Connected services landscape maturing rapidly

Over the past year, the speed with which the global leaders in industrial automation have turned the spigot on new connected services for industry impresses. Building on new, secure pathways for connecting data to the cloud, most of the global leaders in discrete and process automation have unveiled some wrinkle on a new, subscription-based service designed to help industrial companies get more performance from their assets. Perhaps that shouldn’t be surprising, as connected services dovetail so precisely with several of industry’s most pressing needs.

Today, capital dollars remain tight worldwide, so productivity, efficiency and reliability improvements that can be delivered through operational expenses are most likely to get the nod. Plus, many a company’s most experienced operators and technologists are retiring, meaning that those industry experts who remain industrywide are of necessity best leveraged across multiple sites and companies.

The process industries, in particular, have for decades used secure remote monitoring to optimize the operation of critical, high-value assets. Today, with the aid of analytics and streamlined connectivity technology, the value of the assets that can be monitored and reported on has fallen precipitously, and now includes less expensive, less critical assets such as previously unmonitored pumps and even the often neglected steam trap (which nevertheless can lead to excessive energy costs when not functioning properly).

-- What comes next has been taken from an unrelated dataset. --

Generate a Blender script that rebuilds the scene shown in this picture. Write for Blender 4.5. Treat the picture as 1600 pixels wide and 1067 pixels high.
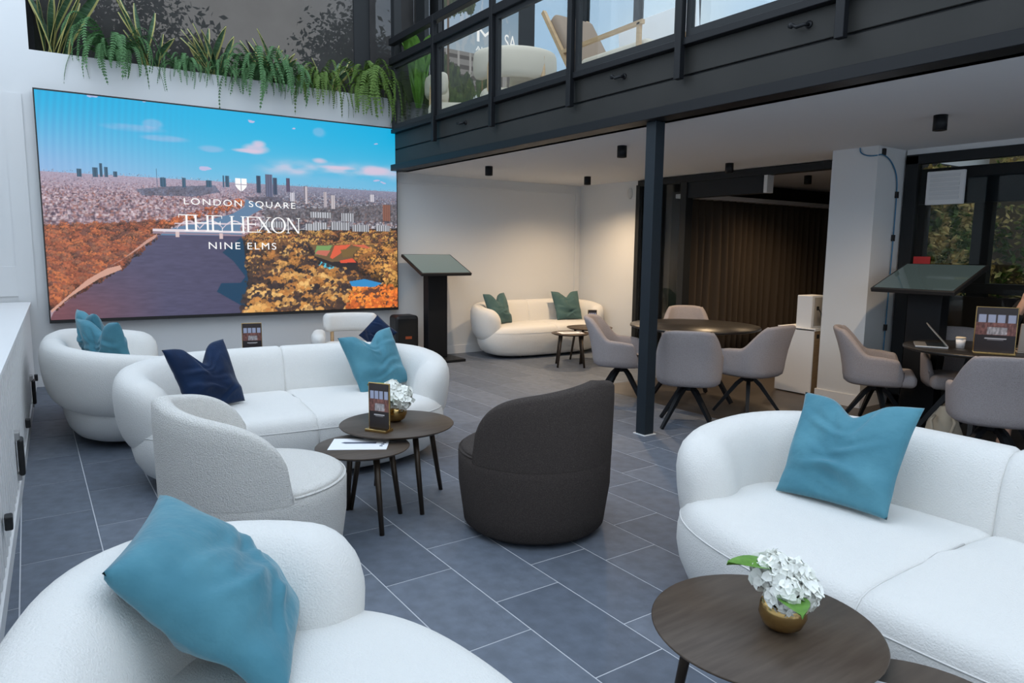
import bpy, bmesh, math, random
import numpy as np
from mathutils import Vector, Matrix, Euler
random.seed(7); np.random.seed(7)
for o in list(bpy.data.objects): bpy.data.objects.remove(o, do_unlink=True)
S = bpy.context.scene; COL = S.collection
R = math.radians; PI = math.pi; TAU = 2*math.pi

# ------------------------------------------------------------------ camera
CAM_H = 1.45
cd = bpy.data.cameras.new('camera'); cam = bpy.data.objects.new('camera', cd); COL.objects.link(cam)
cd.sensor_fit = 'HORIZONTAL'; cd.sensor_width = 36.0; cd.lens = 1094.5/1600*36.0; cd.clip_start = .05; cd.clip_end = 300
def cam_matrix(pitch, roll, yaw):
    cp, sp = math.cos(pitch), math.sin(pitch); cr, sr = math.cos(roll), math.sin(roll)
    F = Vector((0, cp, -sp)); Rr = Vector((1, 0, 0)); U = Vector((0, sp, cp))
    R2 = cr*Rr+sr*U; U2 = -sr*Rr+cr*U
    M = Matrix((R2, U2, -F)).transposed()
    return (Matrix.Rotation(-yaw, 3, 'Z') @ M).to_4x4()
cam.matrix_world = Matrix.Translation((0, 0, CAM_H)) @ cam_matrix(R(7.469), R(.661), R(34.558))
S.camera = cam

# ------------------------------------------------------------------ world, exposure
S.view_settings.view_transform = 'Standard'; S.view_settings.look = 'None'
S.view_settings.exposure = 0.0; S.view_settings.gamma = 1.0; S.view_settings.use_curve_mapping = False
W = bpy.data.worlds.new('world'); S.world = W; W.use_nodes = True
wn = W.node_tree.nodes; wl = W.node_tree.links
bg = wn['Background']
tc = wn.new('ShaderNodeTexCoord'); nz = wn.new('ShaderNodeTexNoise'); rp = wn.new('ShaderNodeValToRGB')
nz.inputs['Scale'].default_value = 3.0; nz.inputs['Detail'].default_value = 5
rp.color_ramp.elements[0].position = .42; rp.color_ramp.elements[0].color = (.60, .77, .98, 1)
rp.color_ramp.elements[1].position = .68; rp.color_ramp.elements[1].color = (1.04, 1.04, 1.02, 1)
wl.new(tc.outputs['Generated'], nz.inputs['Vector']); wl.new(nz.outputs['Fac'], rp.inputs['Fac'])
wl.new(rp.outputs['Color'], bg.inputs['Color'])
bg.inputs['Strength'].default_value = 2.12

# ------------------------------------------------------------------ materials
MATS = {}
def mat(name, color, rough=.6, metal=0., bump=None, var=None, sheen=0., spec=.5, emit=None, coat=0., aniso=None):
    if name in MATS: return MATS[name]
    m = bpy.data.materials.new(name); m.use_nodes = True
    nt = m.node_tree; p = nt.nodes['Principled BSDF']
    p.inputs['Base Color'].default_value = (*color, 1); p.inputs['Roughness'].default_value = rough
    p.inputs['Metallic'].default_value = metal; p.inputs['Specular IOR Level'].default_value = spec
    if sheen: p.inputs['Sheen Weight'].default_value = sheen; p.inputs['Sheen Roughness'].default_value = .4
    if coat: p.inputs['Coat Weight'].default_value = coat
    if emit: p.inputs['Emission Color'].default_value = (*emit[0], 1); p.inputs['Emission Strength'].default_value = emit[1]
    co = nt.nodes.new('ShaderNodeTexCoord')
    if var:   # (scale, other colour, low, high)[, stretch]
        n = nt.nodes.new('ShaderNodeTexNoise'); n.inputs['Scale'].default_value = var[0]; n.inputs['Detail'].default_value = 6
        mp = nt.nodes.new('ShaderNodeMapping'); nt.links.new(co.outputs['Object'], mp.inputs['Vector'])
        if len(var) > 4: mp.inputs['Scale'].default_value = var[4]
        nt.links.new(mp.outputs['Vector'], n.inputs['Vector'])
        r = nt.nodes.new('ShaderNodeValToRGB'); r.color_ramp.elements[0].position = var[2]; r.color_ramp.elements[1].position = var[3]
        r.color_ramp.elements[0].color = (*color, 1); r.color_ramp.elements[1].color = (*var[1], 1)
        nt.links.new(n.outputs['Fac'], r.inputs['Fac']); nt.links.new(r.outputs['Color'], p.inputs['Base Color'])
    if bump:  # (scale, strength, distance)
        n = nt.nodes.new('ShaderNodeTexNoise'); n.inputs['Scale'].default_value = bump[0]; n.inputs['Detail'].default_value = 4
        nt.links.new(co.outputs['Object'], n.inputs['Vector'])
        b = nt.nodes.new('ShaderNodeBump'); b.inputs['Strength'].default_value = bump[1]; b.inputs['Distance'].default_value = bump[2]
        nt.links.new(n.outputs['Fac'], b.inputs['Height']); nt.links.new(b.outputs['Normal'], p.inputs['Normal'])
    MATS[name] = m; return m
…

Interestingly, the business models for delivering this new range of connected services varies from one automation supplier to the next. Several are delivering services of their own, but also opening their platforms for other technology providers and machine builders to develop and deliver services to end-user companies relative to specialized machines or processes. Others are controlling the services offered on their platforms and over their connections a bit more closely, leveraging homegrown expertise developed over many decades of experience.

Speaking of steam traps and business models, one innovative connected service that comes to mind is from Emerson Automation Solutions. The company that pioneered a unique wireless acoustic sensor technology for monitoring steam trap health has now transformed what was once a solutions-oriented bundle of sensors, wireless gateways and supervisory software to its subsciption-based Steam Trap Connected Services offering.

Under this arrangement, the end user doesn’t buy or install any hardware. Instead, Emerson service techs bolt the wireless sensors to each of the wireless steam traps to be monitored, then installs a cellular modem to backhaul sensor data directly to Emerson for analysis. One early user of the service, Denka Chemicals Singapore, realized a 7% reduction in steam demand. Clearly, this subscription-based service is but one example of the transformative, outcome-based business models that are poised to proliferate across industry.

Keith Larson is vice president of content with Smart Industry.